6. The ancient followers of Zoroaster are not yet extinct. There is “a colony of them settled in Bombay, an island belonging to the English, where they are allowed, without any molestation, the full freedom and exercise of their religion. They are a poor, harmless sort of people, zealous in their superstition, rigorous in their morals, and exact in their dealings, professing the worship of one God only, and the belief of a resurrection and a future judgment, and utterly detesting all idolatry, although reckoned by the Mahometans the most guilty of it; for although they perform their worship before fire and towards the rising sun, yet they utterly deny that they worship either of them. They hold that more of God is in these his creatures than in any other, and that therefore they worship God towards them, as being in their opinion the truest Shekinah of the Divine presence among us, as darkness is that of the devil’s: and as to Zoroastres, they still have him in the same veneration, as the Jews have Moses; looking on him as the great prophet of God, by whom he sent his law, and communicated his will unto them.”[1] Thus it appears that if the Jews have preserved their religion for the last two thousand years, in order to fulfil a miracle or prophecy, the Persians have preserved the same religion without any miracle or prophecy whatever. And it must not be said, that this is confined to one little spot, for they are, like the Jews, dispersed all over Asia.
Although there is the most indisputable evidence, that the Magi, who were the priests of Persia, acknowledged one Supreme Being, called Oromasdes, yet they certainly worshiped the sun under the name of Mithra, the second person of their Trinity. They are said to have done this as only to an emblem or symbol—the seat and throne—of the Supreme Being.
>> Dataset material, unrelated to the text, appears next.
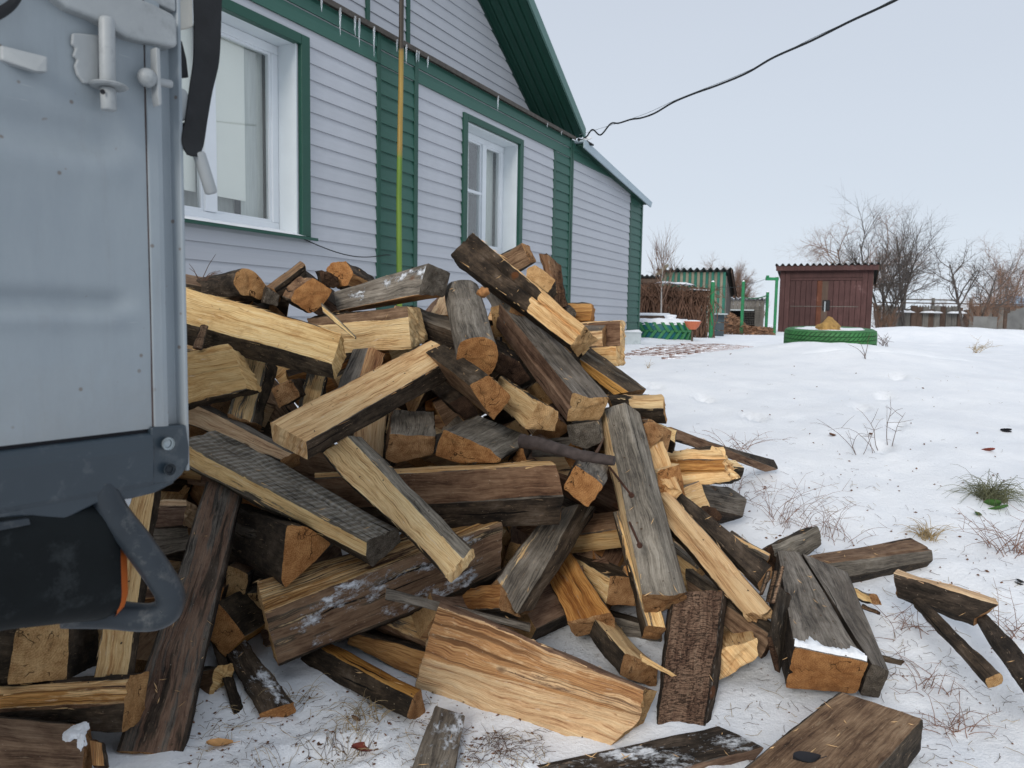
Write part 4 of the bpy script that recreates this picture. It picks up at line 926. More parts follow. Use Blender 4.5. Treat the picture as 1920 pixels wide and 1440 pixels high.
S('split_log', 'block with pale top and dark side beyond the splintered log', 2.86, 2.90, [(1300, 852, 1378, 862, .05), (1310, 868, 1396, 877, 0), (1330, 898, 1390, 898, .02)], 'FB', ('k', 'k'), t=.08)
S('squared_beam', 'charcoal-grey block end resting on snow below the splintered log', 2.66, 2.88, [(1290, 905, 1364, 912, .05), (1286, 915, 1401, 935, 0), (1296, 948, 1393, 969, .02)], 'GG', ('k', 'g'), t=.10, rough=.7)
E('bark_chunk', 'heap of crumbled bark flakes by the charcoal-grey block', [(1318, 946), (1336, 948), (1353, 962), (1350, 976), (1330, 974), (1312, 960)], 2.60, (0, 1300, 950), 2.7, 'BBBBBB', ('d', 'd'), rough=3.0, cat='bark')
S('plank', 'grey plank stub behind the nail-holed dark beam', 2.42, 2.36, [(1368, 997, 1444, 1038, .03), (1374, 1010, 1443, 1044, 0), (1380, 1022, 1438, 1052, .02)], 'MG', ('f', 'k'), t=.04)
S('split_log', 'knobbly grey block standing behind the cracked grey beam', 2.40, 2.60, [(1446, 1022, 1532, 986, .05), (1452, 1040, 1540, 1003, 0), (1470, 1070, 1541, 1023, .03)], 'GG', ('d', 'g'), t=.08, rough=1.4)
S('squared_beam', 'grey-brown squared beam lying flat on the snow at right', 2.38, 2.62, [(1488, 1046, 1706, 1008, .09), (1510, 1062, 1748, 1031, 0), (1520, 1094, 1750, 1051, .01)], 'KG', ('k', 'g'), t=.06, rough=.6, groove=(0, (.9,)))
S('split_log', 'small yellow bark-backed wedge behind the cracked grey beam', 2.30, 2.22, [(1596, 1096, 1627, 1112, .03), (1590, 1110, 1638, 1138, 0)], 'M', ('k', 'k'), t=.03)
# cracked beam: body plus the slab that is splitting off
cb = S('squared_beam', 'thick cracked grey beam with orange sawn end and snow edge, front right', 2.38, 1.84,
  [(1440, 1130, 1473, 1290, .05), (1457, 1032, 1490, 1213, 0), (1500, 1036, 1628, 1242, -.01), (1520, 1130, 1606, 1300, .06)], 'BGBB', ('g', 'o'), t=None, rough=.9, groove=(2, (.6,)))
clo = Vector(cb.location)
def child_log(parent, name, P0, P1, m, ends, **kw):
    lo = Vector(parent.location); o = log_mesh(name, [Vector(p)-lo for p in P0], [Vector(p)-lo for p in P1], m, ends, parent=parent, **kw); return o
child_log(cb, 'split_slab', [at(1503, 1037, 2.37), at(1590, 1073, 2.34), at(1590, 1130, 2.40), at(1520, 1130, 2.44)], [at(1634, 1243, 1.83), at(1668, 1260, 1.83), at(1648, 1309, 1.88), at(1612, 1303, 1.90)], 'GGBB', ('g', 'g'))
b = MB(); vs = []
eA, eB = np.array(at(1490, 1213, 1.838)), np.array(at(1628, 1242, 1.828)); fA, fB = np.array(at(1457, 1032, 2.378)), np.array(at(1500, 1036, 2.368))
upn = np.cross(eB-eA, fA-eA); upn /= np.linalg.norm(upn); upn *= math.copysign(1, upn[2])
for i in range(49):                                              # snow strip left on the sawn edge
    u = i/48
    for v_ in range(6):
        t = (.012+(.05+.10*max(0, N(u*5, 2)+.15+.5*N(u*17, 3)))*v_/5); h_ = (.0015+.007*math.sin(math.pi*min(1, v_/5+.15))*(.8+N(u*14, v_*.7))) if 0 < v_ < 5 else -.002
        p = (eA+(eB-eA)*u)*(1-t)+(fA+(fB-fA)*u)*t+upn*h_; vs.append(p-np.array(clo))
b.add(vs, [(i*6+j, (i+1)*6+j, (i+1)*6+j+1, i*6+j+1) for i in range(48) for j in range(5)]); tag(b.build('snow_patch', M_SNOWCAP, cb, smooth=70), kind='stuff')
for i, (x0, y0, x1, y1, wd_, d_) in enumerate(((1436, 1072, 1424, 1112, 9, 2.06), (1450, 1070, 1436, 1128, 9, 2.04), (1464, 1062, 1446, 1130, 8, 2.02))):
    S('bark_strip', ('leftmost', 'middle', 'rightmost')[i]+' of three narrow reddish bark strips hanging beside the cracked grey beam', d_, d_-.04, [(x0, y0, x1, y1, 0), (x0+wd_, y0, x1+wd_, y1, 0)], 'C', ('d', 'd'), t=.006, cat='bark', res=.006, rough=.7)['group'] = 'bark strips against the cracked beam'
S('bark_slab', 'dark curled bark slab with snow crumbs leaning on the cracked beam', 2.05, 1.92, [(1462, 1100, 1446, 1190, .0), (1484, 1120, 1462, 1262, 0)], 'D', ('d', 'd'), t=.012, cat='bark', rough=1.6)
E('split_log', 'fresh yellow block with dark ragged end left of the cracked beam', [(1348, 1216), (1418, 1197), (1421, 1237), (1380, 1262), (1343, 1277)], 1.98, (1, 1396, 1162), 2.25, 'FBBBF', ('f', 'k'), rough=1.6)
S('split_log', 'dark barky log ending against the bark slab, below the cream log', 2.20, 2.02, [(1285, 1066, 1446, 1168, .03), (1285, 1085, 1450, 1192, 0), (1290, 1110, 1424, 1236, .02)], 'BK', ('k', 'd'), t=.05)
S('bark_slab', 'thick upright slab of cracked brown bark, front right of centre', 2.08, 1.80, [(1262, 1110, 1226, 1372, 0), (1356, 1107, 1322, 1366, 0), (1367, 1118, 1336, 1358, .025)], 'CB', ('k', 'k'), t=.07, rough=1.3)
E('split_log', 'wedge with charcoal side and fresh cream top behind the big striped log', [(1171, 1223), (1232, 1250), (1229, 1290), (1163, 1266)], 1.93, (0, 1072, 1112), 2.24, 'FBBB', ('k', 'k'))
S('wood_splinter', 'short fresh splinter at the tip of the cream-topped wedge', 1.90, 1.90, [(1205, 1228, 1268, 1266, 0), (1205, 1242, 1262, 1270, 0)], 'F', ('f', 'f'), t=.01, cat='splinter', res=.006, rough=.5, splint=.004)
S('split_log', 'warm orange split log leaning in the gap left of the grey post', 2.34, 2.08, [(1008, 1040, 1065, 1165, .02), (1065, 1028, 1147, 1147, 0)], 'O', ('k', 'k'), t=.07, rough=1.4)
S('split_log', 'streaky grey-and-cream log slanting down left under the brown beam', 2.28, 2.00, [(1028, 955, 932, 1085, .03), (1083, 946, 972, 1152, -.01), (1118, 950, 1003, 1143, .05)], ['A', 'D'], ('k', 'k'), t=.05, rough=1.2)
E('split_log', 'block with bright orange diamond sawn end in the middle of the heap', [(1079, 872), (1133, 913), (1103, 952), (1055, 913)], 2.08, (1, 1146, 874), 2.4, 'GBBB', ('o', 'k'))
b_ = None
S('squared_beam', 'brown-red squared beam lying level across the centre of the heap', 2.22, 2.08, [(590, 886, 1030, 863, .05), (590, 897, 1042, 870, 0), (600, 957, 1057, 930, 0), (610, 1003, 1048, 984, .05)], 'FKB', ('k', 'k'), t=.06, rough=.9)
S('split_log', 'pale ribbed split log with grey stripe slanting over the level beam', 2.16, 1.86, [(604, 849, 834, 1081, 0), (651, 817, 867, 1050, -.01), (679, 820, 885, 1026, .03)], 'FG', ('f', 'f'), t=.05, rough=1.5)
S('plank', 'rough grey plank with curved saw marks and pale edge, left of centre', 2.28, 1.96, [(418, 803, 747, 991, .07), (335, 826, 687, 1013, 0), (335, 868, 685, 1044, .015)], 'WM', ('g', 'g'), t=.06, rough=.8, groove=(0, (.45,)))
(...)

But it probably soon came to pass that the Supreme Being was forgotten, and that his image only was adored by the people. The Persian Magi have always denied that they worshiped fire in any other sense than as an emblem of the Supreme Being, but it is extremely difficult to ascertain the exact truth; and the difficulty is increased by the circumstance that most ancient philosophers, and, in fact, almost all the early Christian fathers, held the opinion that God consisted of a subtile, ethereal, igneous fluid, which pervaded all nature—that God was fire. Thus, as I have before remarked, he appeared to Moses in the burning bush, and again upon Sinai.
All the Oriental and Grecian writers agree in ascribing to the Persians the worship of one Supreme God: they only differ as to the time when this first began to take place. Much more attention is due to the ancient Oriental, than to the Grecian, histories of Persia, and they all represent the worship of one Supreme God as having begun very early, and this is confirmed, in a considerable degree, by the rebuilding of the Temple of Jerusalem by Cyrus. There is no doubt that the Persian religion was reformed, or improved by some one, that the capital of the empire of the Magi was at one time at Balch, and that it was from this place their religion spread both into India and the West. It was in the neighbourhood of that city, where the first orbicular caves, of which we have heard so much, were excavated, long before the time of Cyrus.
Mr. Maurice says, “But it is now necessary that we should once more direct our attention towards Persia. The profound reverence, before noticed, to have been equally entertained by the Magi of Persia and the Brachmans of India, for the solar orb and for fire, forms a most striking and prominent feature of resemblance between the religion of Zoroaster and that of Brahma.”[2]